Tuesday, November 5, 2024

Yahoo Not Playing Games With Search Future

Yahoo! isn’t lying down in the battle for search supremacy. They’re in it tooth and nail, scrapping with Google and MSN to build a search engine reflective of the $500 million annual engineering budget allocated to procuring the brightest talent from college campuses as well as more high profile search masters like Prabhakar Raghavan. Raghavan’s goals are lofty, stuffed with rhetoric that includes ambitions of Nobel Prize winning search technology.

While the search world drools over the drama associated with the defection of Dr. Kai-Fu Lee from Microsoft to Google, the dog under the poach (Southerners will get that, but MS Word won’t), is a meaner breed.
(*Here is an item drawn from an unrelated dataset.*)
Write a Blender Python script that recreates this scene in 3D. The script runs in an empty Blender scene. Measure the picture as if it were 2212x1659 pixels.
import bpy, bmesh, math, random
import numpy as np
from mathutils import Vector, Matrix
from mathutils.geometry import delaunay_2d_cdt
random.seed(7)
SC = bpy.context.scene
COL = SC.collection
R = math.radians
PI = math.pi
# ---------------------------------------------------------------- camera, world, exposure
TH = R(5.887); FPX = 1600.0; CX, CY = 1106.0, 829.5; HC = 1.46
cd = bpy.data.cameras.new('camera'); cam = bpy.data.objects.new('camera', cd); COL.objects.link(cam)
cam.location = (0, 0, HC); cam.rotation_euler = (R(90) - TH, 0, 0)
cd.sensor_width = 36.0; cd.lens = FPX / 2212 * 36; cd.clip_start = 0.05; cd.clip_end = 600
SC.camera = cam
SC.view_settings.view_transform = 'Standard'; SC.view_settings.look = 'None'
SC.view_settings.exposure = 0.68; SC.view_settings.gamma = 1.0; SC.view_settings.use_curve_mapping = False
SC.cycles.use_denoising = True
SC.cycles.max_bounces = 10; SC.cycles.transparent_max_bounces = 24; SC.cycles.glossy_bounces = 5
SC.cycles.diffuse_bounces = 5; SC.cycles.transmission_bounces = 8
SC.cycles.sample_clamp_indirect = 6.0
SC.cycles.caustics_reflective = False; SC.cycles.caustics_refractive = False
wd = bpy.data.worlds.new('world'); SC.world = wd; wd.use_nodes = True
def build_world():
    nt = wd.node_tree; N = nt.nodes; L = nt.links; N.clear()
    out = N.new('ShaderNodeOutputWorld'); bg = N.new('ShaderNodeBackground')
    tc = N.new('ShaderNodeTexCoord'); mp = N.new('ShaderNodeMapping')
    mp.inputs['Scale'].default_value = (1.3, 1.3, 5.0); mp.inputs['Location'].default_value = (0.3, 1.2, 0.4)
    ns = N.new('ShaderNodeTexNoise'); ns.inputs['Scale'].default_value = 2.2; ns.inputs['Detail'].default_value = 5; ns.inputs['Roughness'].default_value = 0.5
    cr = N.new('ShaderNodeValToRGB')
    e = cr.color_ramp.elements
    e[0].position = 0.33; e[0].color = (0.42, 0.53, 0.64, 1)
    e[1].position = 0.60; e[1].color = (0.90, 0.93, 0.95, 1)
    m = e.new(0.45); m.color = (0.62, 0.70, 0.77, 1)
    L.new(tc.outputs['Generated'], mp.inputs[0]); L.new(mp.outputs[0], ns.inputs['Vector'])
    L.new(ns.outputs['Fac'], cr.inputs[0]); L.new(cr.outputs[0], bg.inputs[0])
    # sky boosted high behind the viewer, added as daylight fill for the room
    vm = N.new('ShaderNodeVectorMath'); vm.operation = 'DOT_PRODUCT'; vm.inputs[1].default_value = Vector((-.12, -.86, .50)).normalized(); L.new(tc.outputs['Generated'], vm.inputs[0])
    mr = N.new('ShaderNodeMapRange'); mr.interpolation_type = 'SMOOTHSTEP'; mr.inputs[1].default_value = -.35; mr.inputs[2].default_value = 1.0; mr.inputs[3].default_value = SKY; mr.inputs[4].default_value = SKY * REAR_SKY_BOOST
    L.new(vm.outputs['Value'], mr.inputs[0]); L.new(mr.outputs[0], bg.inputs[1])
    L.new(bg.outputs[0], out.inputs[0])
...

Dr. Lee’s move to redder pastures only underscores the “brain drain” in the search world, as the major engines scramble for the best of the best of college search classes and high profile search superstars.

Take the semi-quiet appointment of Raghavan. Hardly anyone noticed amid the legal squabbles in Washington. But from ZDNet’s interview with Yahoo!’s new head of research, the rather eloquent scholar has big plans for the second most trafficked search engine.

Formerly of IBM’s search and data mining research team, and later of search vendor Verity, Raghavan told ZDNet he plans “to go after the best in world and to get them.” He’ll face steep competition from the likes of Google who, according to one professor, has tapped the top one-third of Seattle’s search class for the last two years.

But it’s not so much high profile Raghavan is looking for. The focus will be on obtaining the less heralded, but top of their craft pure researchers with the goal of creating a search experience far beyond the current “Stone Age” of search.

What’s included in this vision? Getting things done, for one.

“Most people are not interested in search-they want to get things done. The future has to be more friendly to people getting tasks done. You don’t want to spend two weeks of evenings sitting at a keyboard and piecing together a vacation plan. You want a system to go out and find the answers, based on future technology that goes beyond crawling and indexing page.”

Raghavan says within the next five years searchers will begin to see technology structured around semantic ambiguity, an architecture that understands what the searcher meant, not what the searcher typed. And developing such a technology isn’t easy. Though, in the private research sector, leaps toward this experience have already been, well, leapt.

The world he paints is appealing, thinking engines that understand the user, providing “answers, rather than links,” with the proverbial “through a goose” speed.

“It’s a classic problem in statistical machine learning-you might have 200 data points, but how do you zero in on the three that make a difference?”

That’s the very issue the search industry will be racing to address. The one who builds a better personalized mousetrap, and builds it first, will end up on top.

“Content, context and community coming together is a long-standing dream in our business-we are all going after it,” he said.

That “coming together” doesn’t mean more content, but better, more useful content that matches user intent. Raghavan and Yahoo! assume also it means better ways of mining text, photos, podcasts, blogs, or whatever the latest content medium is.

Intent-driven search will be interesting to watch evolve.